A Post Falls man is the latest state catch-and-release record holder for bull trout.

Sawyer Livesey caught the 30 1/2 -inch char April 8 while fishing the Kootenai River near Bonners Ferry. The previous record was a 29-inch fish caught last summer in Lake Pend Oreille by Aaron Fox.

Bull Trout are native to North Idaho waters and are related to brook trout and lake trout — all members of the char family.

The state catch and keep record was also a 32-pound bull trout caught in Lake Pend Oreille in 1949 when harvesting bull trout was legal.

Since then bull trout have been deemed threatened under the U.S. Endangered Species Act because of declining numbers across their range, although “current population estimates, number of populations, and range … indicate this species is likely more secure in (Idaho) than the rangewide status indicates,” according to Idaho Fish and Game.

Bull Trout are migratory, often swimming great distances between autumn spawning streams and their wintering grounds, according to Fish and Game.
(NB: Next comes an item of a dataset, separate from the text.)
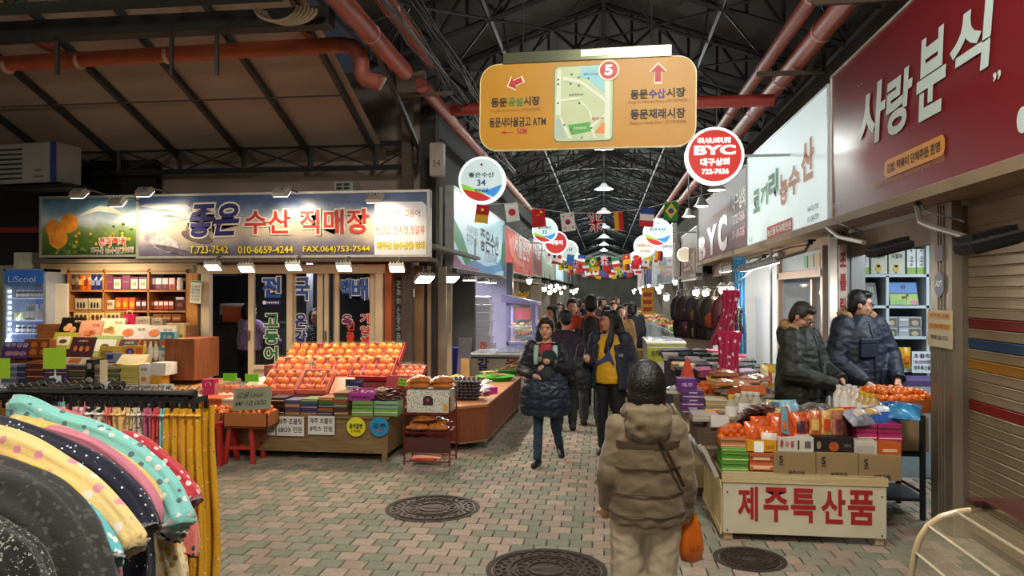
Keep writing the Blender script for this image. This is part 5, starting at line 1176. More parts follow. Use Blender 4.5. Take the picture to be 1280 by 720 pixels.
# ================================================================ round lit signs
def rsign(px,py,r,label,kind,texts=(),side=-1,dia=.73,bg=None):
    d=dia*F/(2*r); p=W(px,py,d); t=thing('round_sign',label,'sign',p)
    th=.07; 
    for nm,rr,y0,y1,m in (('rim',dia/2,0,th*2,M('e8f0f0',.35,0,.02,4,0,.85)),('face',dia/2*.9,-.006,.01,M(bg or 'cfe4e2',.4,0,.03,2,0,.55))):
        MB().poly([(rr*math.cos(i*PI/18),rr*math.sin(i*PI/18)) for i in range(36)],y0,y1).build(nm,m,t)
    R_=dia/2*.9
    if kind=='wave':
        def arc(a0,a1,n=10): return [(R_*math.cos(a0+(a1-a0)*i/n),R_*math.sin(a0+(a1-a0)*i/n)) for i in range(n+1)]
        for nm,c,pts,y in (('printed_wave','8cc832',arc(R(188),R(215),4)+[(R_*.35,-R_*.62),(-R_*.3,-R_*.42)],-.008),('printed_wave','3a8ed8',arc(R(-55),R(-12),6)+[(R_*.35,-R_*.45),(-.1*R_,-R_*.5)],-.009),('printed_wave','c0322c',arc(R(205),R(298),10)+[(0,-R_*.62)],-.010)):
            MB().poly(pts,y).build(nm,M(c,.4,0,.04,3,0,.6),t)
        MB().poly([(R_*.06*math.cos(i*PI/6),R_*.72+R_*.06*math.sin(i*PI/6)) for i in range(12)],-.01).build('printed_dot',M('b83a50',.4),t)
    for s,x0,z0,x1,z1,c in texts: text(s,R_*x0,R_*z0,R_*x1,R_*z1,M(c,.4,0,.02,4,0,.8 if c=='ffffff' else 0),t,y=-.014,bold=.025)
    e=-2.3-p.x if side<0 else 2.33-p.x
    MB().box((e/2,th,0),(abs(e),.03,.03)).build('bracket',STEEL,t)
    return t
rsign(602,225,29.5,'large round lit sign with green, blue and red waves at the left corner','wave',(('좋은수산',-.62,.12,.6,.36,'3c4858'),('34',-.22,-.28,.2,.02,'6a88b8'),('제주동문',-.34,-.58,.34,-.4,'2a4aa8')))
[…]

Bull trout are indigenous from Nevada to the Yukon Territories and Alaska. In Idaho they are found in the Boise, Payette and Weiser river drainages north to the Columbia River basin.

Although USFWS listed the species as threatened in 1998 in the Columbia River basin, Idaho adopted a catch-and-release state record program over the past decade that recognizes anglers and their fish without harvesting the fish.

Although USFWS listed the species as threatened in 1998 in the Columbia River basin, a 2004 Fish and Game study estimated Idaho populations at 1.24 million bull trout in the state.

The study found that although populations declined until the early 1990s, they have increased since then.

Idaho adopted a catch and release records system in an effort to recognize anglers and their catches without having to kill the fish.

Fish and Game didn’t say what bait or technique Livesey used to catch his state record fish.